Sunday, May 26, 2013

Cooking setup part 1 (Fire Maple 300t Hornet)



For my solo trip to the Ardennes I wanted to go with lightweight cooking: bags of freeze dried food as diner and a light stove and pot from which I could also drink my morning coffee. So I bought a sixpack and I started a MYOG project to build a alcohol stove. This project is still ongoing… Do not let my failure fool you: I’m just a very impatient guy. This often results in teared up cans when trying to make them fit together and an angry me deciding to try again in a week or so. I will follow up on that soon.

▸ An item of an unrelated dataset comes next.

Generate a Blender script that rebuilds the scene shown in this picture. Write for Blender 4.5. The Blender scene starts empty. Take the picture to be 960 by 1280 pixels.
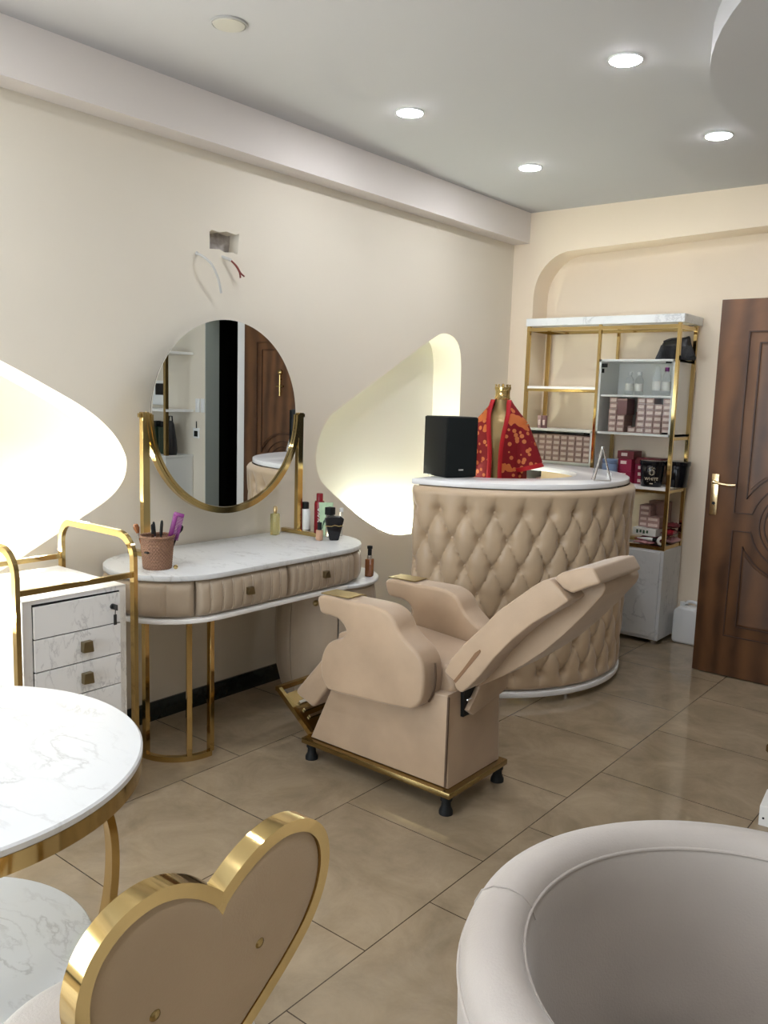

The first failure made me rethink the alcohol cooking for this trip and by the second time I messed up I decided that for this trip I would go with a safe and clean gas stove.
Now I own a nice Primus Gravity 2 which burns a whole range of fuels, including gas, but it weighs 365g or 12,9oz and due to its large diameter burner it is not suitable for a small pot.

I went for some research and put my mind on a Fire Maple 300t gas stove in combination with an Evernew Titanium Mug Pot 500: 45g for the stove and 74g for the pot (1,6 + 2,6oz). A total weight of 119g, excluding any fuel of course, sounds great! Also, the small stove seems it would fit in the pot together with a small canister of gas, so the used space would be kept to a minimum. Just another plus.

 

I ordered the stove in China and it was soon in my possession. It comes in a little bag, which is nice but fairly useless, and it does what is promised: it’s small and light and it burns gas. The pot stands are titanium and about 1,5mm thick but seem solid enough to hold a pot with 500mL of water on it.











The pot I ordered in the UK and this took a little longer to be delivered than expected. It actually took that long, that I had to start my trip without it. Very unfortunate but these things happen. So I had to take a pot I had laying around. The lucky one was a 500mL pot which is used by the Dutch military. A heavy steel pot weighing in at 234g (8,3oz). Quite the difference compared to the titanium one! The size of this sturdy pot is great and you can put it right in a camp fire if you like. But since I was going to rely on a gas stove, this pot is too much.

The stove and the pot served me well during my trip. The stove folds in and out like a charm although I noticed the pivot points ran a little less smooth after about 10 uses. This is probably due to the way the pot stands are connected to the body of the stove which is a rivet like joint. By heating up and cooling down this will expand and shrink every use so there is some wear, but nothing too serious. I used it another 10 times during the trip and again a couple of times while back at home and it still works perfect. No worries there. A very cool plus of course, is that you’ll soon see the nice color changes that come with combining titanium with heat. The stove makes quite a bit of noise but not more than any other gas stove will do. The flame is steady and centered and spreads out nicely under the pot.

Cooking times for approx. 400mL were around 5 minutes, but I never took measures. Also, I did not always heat up the water to an actual boil since I had tap water available most of the time and for my coffee and tea it doesn’t need to boil, so I could preserve some gas for the trip.

I didn’t need saving since I took two gas canisters with me which I had laying around (they also wouldn’t fit inside the Evernew I was planning to take with me). One canister had only 89g (3,1oz) of gas in it and I figured I would use about 15g per day so this canister would run for almost 6 days. Because I did not always bring the water to a full boil I eventually had 7 days where I boiled a coffee, a tea and diner (approx. 1 liter/day). The other canister I used for another 2 days alone and then another 2 days for cooking for two and there is still lots of gas left in it.


Cooking for two we did with the Primus Gravity combined with an 1,2L Eta-pot which already proved itself already during previous trips. Cooking times are somewhere between 2 or 3 minutes for nearly 1 Liter of water. The Gravity is a powerful stove and it works well when cooking for a small group of people like a family.

For future trips I will look into making an alcohol stove and a small stove for Esbit tablets for which Brian Green deserves credit. Also, in the meantime I had my Evernew pot delivered and I will post a review on this sometime soon.